Cet ouvrage est le fruit d’une réflexion collective qui a démarré en 2011, à l’occasion d’un atelier qui a réunit pendant trois jours à Cotonou un groupe de chercheurs africains et africanistes en sciences sociales dont les travaux empiriques intègrent l’analyse de genre. L’initiative est partie d’un sentiment partagé de la nécessité de faire le point sur la question de l’apport des recherches en sciences sociales menées en Afrique dans ce domaine. Il paraissait important de centrer les discussions non pas sur la justification de la démarche mais sur ses spécificités et sur les questions particulières qu’elle pose sur les plans théoriques et méthodologiques, eu égard aux outils de référence. Les approches des rapports sociaux de sexe présentées ici couvrent divers champs de la recherche en sciences sociales : la santé, la religion, le mariage, la fécondité ou encore l’éducation.

Outre la réflexion scientifique, les chercheurs impliqués dans cette ouvrage souhaitent créer un pont entre le monde de la recherche et celui des acteurs du développement qui mobilisent eux aussi dans l’exercice de leurs fonctions le concept de genre. Cet ouvrage est donc aussi le reflet d’échanges de point de vue avec ces acteurs autour d’une table ronde qui a clôturée les journées d’études. La particularité de l’initiative façonne largement la posture des textes rassemblés ici qui s’adressent à un public large et ne se limitent pas à un public d’initiés du monde scientifique.

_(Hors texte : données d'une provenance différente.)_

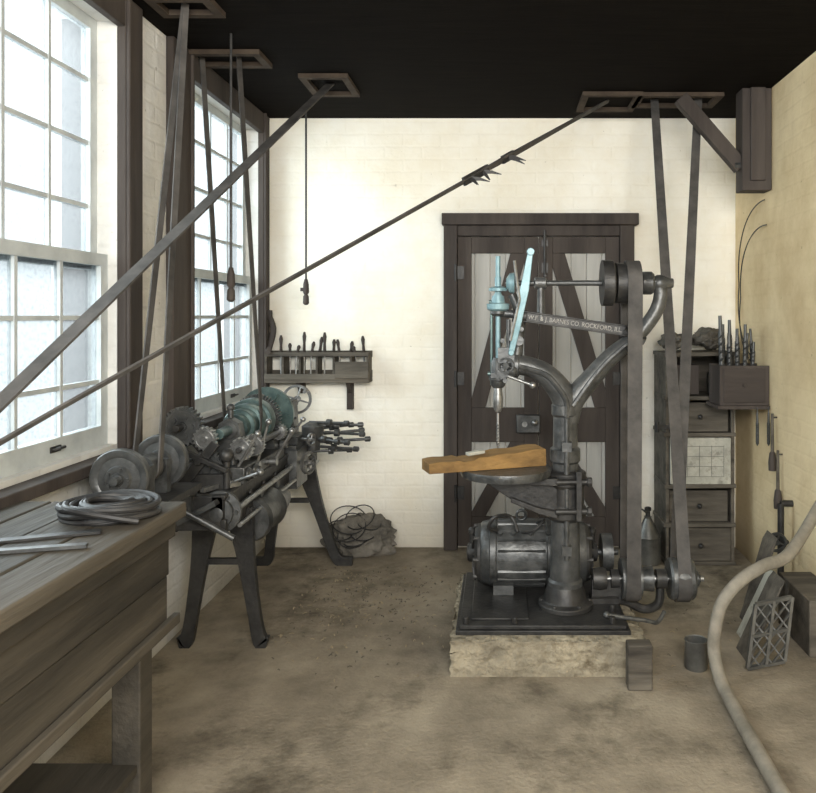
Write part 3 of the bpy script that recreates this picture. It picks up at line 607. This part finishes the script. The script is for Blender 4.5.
a=MB();a.beam((-1.27,3.06,.62),(-1.12,3.06,.70),.02,.05,(0,1,0));a.box((-1.33,3.05,.66),(-1.22,3.12,.74));a.cyl((-1.30,3.0,.72),(-1.05,3.05,.56),.012);a.ball((-1.30,3.0,.72),.022);fin(a,'crank_handle','iron',la)
for i,(x,y,l,an) in enumerate(((-1.30,3.15,.12,.4),(-1.2,3.12,.14,1.2),(-1.13,3.2,.1,.9))):
    a=MB();d=V((math.cos(an),math.sin(an),0));p=V((x,y,.733));a.beam(p,p+d*l*.6,.02,.018)
    fin(a,'lathe_tool','steel',label='short square steel lathe tool lying on the bed',category='hand tool',group='lathe tools on the bed')
# ================= GRINDER (wall shelf)
gr=thing('grinder',(-1.30,2.73,.74),'wall-bracketed double grinder with two large round wheels','grinder')
a=MB();a.box((XL+.002,2.5,.775),(-1.14,2.96,.80)).box((XL+.002,2.55,.70),(XL+.03,2.92,.775))
for y in (2.56,2.88): a.prism([(XL+.03,y,.775),(-1.2,y,.775),(XL+.03,y,.60)],(0,.02,0))
a.box((XL+.002,2.55,.60),(XL+.03,2.92,.70))
fin(a,'wall_shelf','irond',gr)
a=MB();a.box((-1.30,2.64,.8),(-1.20,2.69,.92)).box((-1.30,2.79,.8),(-1.20,2.82,.92)).cyl((-1.25,2.50,.9),(-1.25,2.94,.9),.014);a.rev((-1.25,2.70,.9),(0,1,0),[(0,.02),(0,.045),(.08,.045),(.08,.02)],24);fin(a,'grinder_head','iron',gr)
for y in (2.56,2.87):
    a=MB();a.rev((-1.255,y-.015,.9),(0,1,0),[(-.02,.012),(-.018,.02),(-.008,.022),(-.008,.04),(.0,.045),(.003,.07),(-.002,.078),(-.002,.094),(.003,.098),(.027,.098),(.03,.09),(.03,.02)],40)
    for i in range(5):
        th=i*1.257;a.cyl((-1.255+.034*math.cos(th),y-.03,.9+.034*math.sin(th)),(-1.255+.034*math.cos(th),y-.015,.9+.034*math.sin(th)),.006,n=6)
    fin(a,'grinding_wheel','iron',gr)
# ================= BENCH
be=thing('workbench',(-1.16,1.6,0),'heavy worn timber workbench with deep plank apron','workbench')
a=MB()
for i in range(4):
    x0=-1.43+.13*i;a.box((x0+.001,.9,.855),(x0+.128,2.25+.004*(i%2),.9-.002*(i%2)))
fin(a,'bench_top','bench',be,bev=.005)
a=MB();a.box((-.97,.95,.56),(-.945,2.2,.70)).box((-.97,.95,.703),(-.94,2.2,.855)).box((-1.4,2.17,.56),(-.97,2.20,.855)).box((-.94,.95,.555),(-.92,2.23,.585)).box((-.94,.95,.81),(-.925,2.21,.853));fin(a,'apron','bench',be,bev=.004)
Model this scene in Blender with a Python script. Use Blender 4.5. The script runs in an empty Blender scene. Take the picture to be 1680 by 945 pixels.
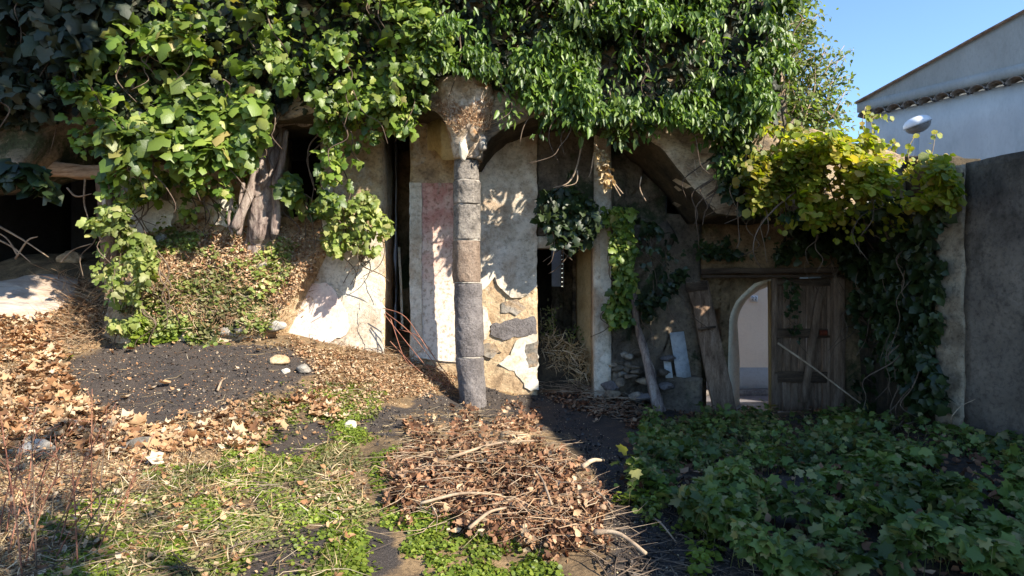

Il s’adresse autant aux chercheurs, qu’aux étudiants, qu’aux travailleurs des ONGs, des ministères ou de tout autre institution qui sont amenés à prendre en compte le genre dans leurs actions.

Cet ouvrage s’adresse à tous ceux qui veulent savoir ce qui se fait aujourd’hui en matière de genre dans les recherches en Afrique ; qui s’interrogent sur ce que nous apprend l’approche genre des sociétés africaines et en quoi les résultats de ces recherches peuvent faire avancer la réflexion au-delà des frontières africaines.